On 2023-08-10 11:18, Martin Uecker wrote:
Am Donnerstag, dem 10.08.2023 um 10:58 -0400 schrieb Siddhesh Poyarekar:
On 2023-08-10 10:47, Martin Uecker wrote:
Am Donnerstag, dem 10.08.2023 um 16:42 +0200 schrieb Jakub Jelinek:
On Thu, Aug 10, 2023 at 04:38:21PM +0200, Martin Uecker wrote:
Am Donnerstag, dem 10.08.2023 um 13:59 +0000 schrieb Qing Zhao:

On Aug 10, 2023, at 2:58 AM, Martin Uecker <muec...@gwdg.de> wrote:

Am Mittwoch, dem 09.08.2023 um 20:10 +0000 schrieb Qing Zhao:

On Aug 9, 2023, at 12:21 PM, Michael Matz <m...@suse.de> wrote:


I am not sure for the reason given above. The following
code would not work:

struct foo_flex { int a; short b; char t[]; } x;
x.a = 1;
struct foo_flex *p = malloc(sizeof(x) + x.a);
if (!p) abort();
memcpy(p, &x, sizeof(x)); // initialize struct

Okay.
Then, the user still should use the sizeof(struct foo_flex) + N * 
sizeof(foo->t) for the allocation, even though this might allocate more bytes 
than necessary. (But this is safe)

Let me know if I still miss anything.

The question is not only what the user should use to
allocate, but also what BDOS should return.  In my
example the user uses the sizeof() + N * sizeof
formula and the memcpy is safe, but it would be flagged
as a buffer overrun if BDOS uses the offsetof formula.

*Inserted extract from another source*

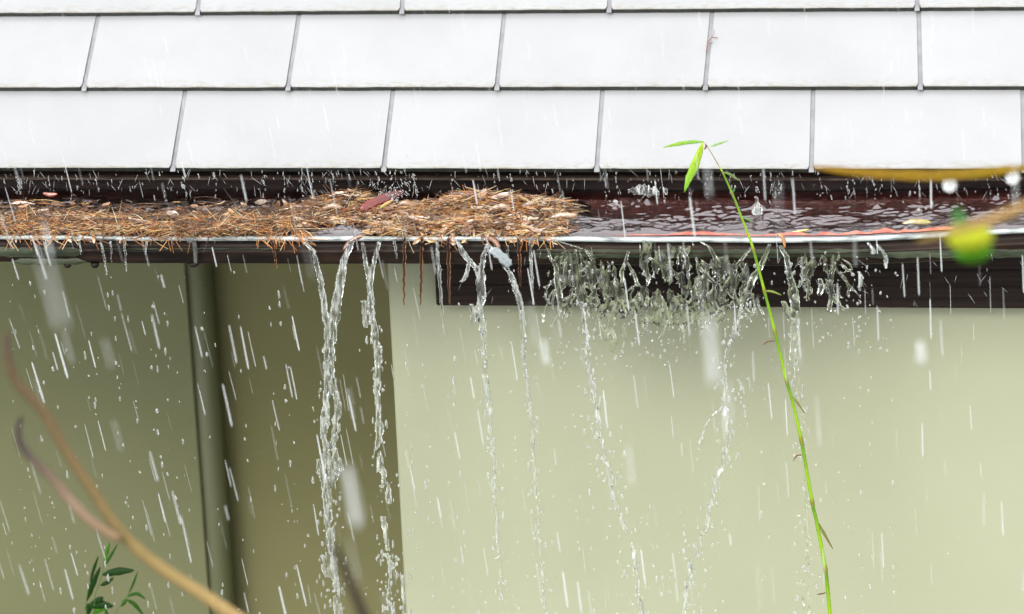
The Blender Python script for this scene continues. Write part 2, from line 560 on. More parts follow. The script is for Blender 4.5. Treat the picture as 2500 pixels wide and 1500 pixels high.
for ri, jb in enumerate(allrows):
    for i in range(len(jb) - 1):
        a, b_ = jb[i], jb[i + 1]
        gp = 0.0041
        if ri == 2 and abs((a[0]) - allrows[2][6][0]) < 1e-6: gp = 0.0041
        tile(a[0], b_[0], a[2], b_[2], a[1], b_[1], (a[3] + b_[3]) / 2, gap=gp)
    for a in jb[1:-1]:
        strip(a[0], a[2], a[1], a[3])
roof = mesh_obj('roof', V, Fc, parent=house, mats=[M['tile'], M['tile_edge'], M['strip']], midx=MI, uvs=UV, cols=TC)
roof['label'] = 'white wet slate roof in staggered courses'

# roof deck + timber under the slates
V, Fc = [], []
def SP(s, h, x): return tuple(s0 + sdir * s + snrm * h + Vector((x, 0, 0)))
for (sa, sb, ha, hb_) in ((0.012, 1.75, -0.0155, -0.036),):
    i = len(V)
    V += [SP(sa, ha, X0), SP(sa, ha, X1), SP(sb, ha, X1), SP(sb, ha, X0), SP(sa, hb_, X0), SP(sa, hb_, X1), SP(sb, hb_, X1), SP(sb, hb_, X0)]
    Fc += [(i, i + 1, i + 2, i + 3), (i + 7, i + 6, i + 5, i + 4), (i, i + 4, i + 5, i + 1), (i + 1, i + 5, i + 6, i + 2), (i + 2, i + 6, i + 7, i + 3), (i + 3, i + 7, i + 4, i)]
mesh_obj('roof_deck', V, Fc, M['fascia'], house)
V, Fc = [], []
box(V, Fc, (X0, EDGE_Y + 0.004, EDGE_Z - 0.0175), (X1, EDGE_Y + 0.03, EDGE_Z - 0.0140))
mesh_obj('drip_batten', V, Fc, M['batten'], house)
V, Fc = [], []
box(V, Fc, (X0, 0.236, -0.062), (X1, 0.262, 0.052))
mesh_obj('fascia', V, Fc, M['fascia'], house)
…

BDOS/BOS (at least the 0 level) should return what is actually
allocated for the var, what size was passed to malloc and if it
is a var with flex array member with initialization what is actually the
size on the stack or in .data/.rodata etc.

Agreed.

But what about a struct with FAM with the new "counted_by" attribute
if the original allocation is not visible?

There's precedent for this through the __access__ attribute; __bos
trusts what the attribute says about the allocation.

The access attribute gives the size directly. The counted_by gives
a length for the array which needs to be translated into a size
via a formula. There are different formulas in use. The question
is which formula should bdos trust?

Whatever you pick, if this is not consistent with the actual
allocation or use, then it will cause problems either by
breaking code or not detecting buffer overruns.

So it needs to be consistent with what GCC allocates for a
var with FAM and initialization and also the user needs to
be told what the right choice is so that he can use the right
size for allocation and argument to memcpy / memset etc.

We'd rather miss overflow to the extent of padding than to try and be overly aggressive; I doubt if we're missing much protection in practice by trying to account for the padding.

The definition of __bos/__bdos allows us the freedom to *estimate* rather than be precise, so I'd go for sizeof(x) + N * sizeof(*x.a) since it's bound to give the more conservative answer of the two.